HOUR OF THE STAR (Suzana Amaral, 1985)

The following is one of the entries from my list of the 100 greatest films (through 2006) from Africa, Latin America & the Caribbean, which I invite you to visit on this site if you haven’t already done so. — Dennis

“I’m not much of a person,” 19-year-old Macabéa tells boyfriend Olimpico, and her self-evaluation is accurate. She lives with three other renters in a single small, squalid room. Both Macabéa and Olimpico are impoverished, socially and academically uneducated rural migrants in the city; she, the protagonist of Suzana Amaral’s Brazilian A Hora da Estrela, which is based on Clarice Lispector’s novel, is nicer, though. When Olimpico dumps Macabéa for someone who is more (obviously) attractive, he tells her, “You are a hair in my soup.”
     Macabéa, like Olimpico, is an orphan. She works ineptly and painfully slowly as a typist, and is constantly on the verge of being fired. (Olimpico is a factory worker.) Macabéa continually asks Olimpico questions, often about unfamiliar words she has heard used on the radio. When she asks what culture is, he typically hides his ignorance behind a brusque, dismissive response: “Culture is culture.” Macabéa wants to better herself, but she doesn’t know how, and her attempts to do so are routinely blocked.

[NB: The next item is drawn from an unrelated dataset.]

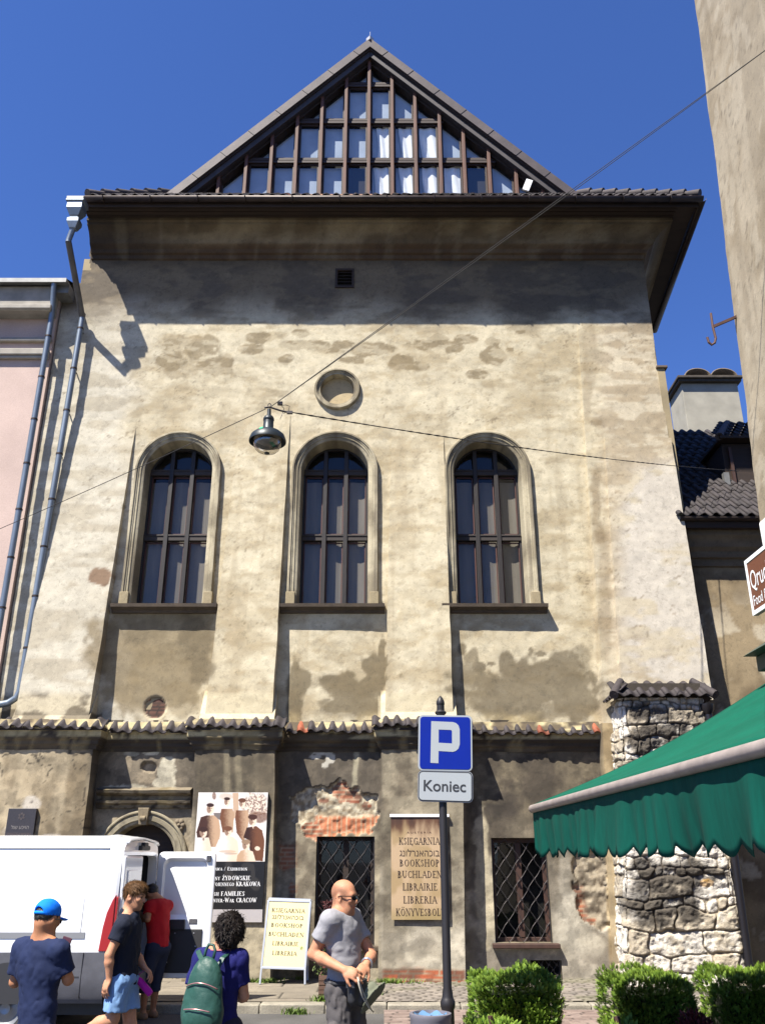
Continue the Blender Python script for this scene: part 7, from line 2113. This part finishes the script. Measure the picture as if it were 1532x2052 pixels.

     Yet Macabéa perseveres. She succeeds somewhat in coming to terms with herself in a largely inhospitable environment. For the most part, no one sees her. In a crowded fast-food restaurant, Macabéa is pleased when she thinks a man is noticing her, but as he leaves she realizes he is blind. Throughout, we see her looking at her image in mirrors and windows, and the reflecting surface usually is vague, smudged or given to distortion. At first, she is trying to see herself as others see her; later, she is trying to see herself more clearly, more kindly than others do. Amaral’s at times almost documentary-like film cries out for us also to see Macabéa and people like her.
     Profoundly engaging, sometimes radiant, Marcelia Cartaxo is superb as Macabéa.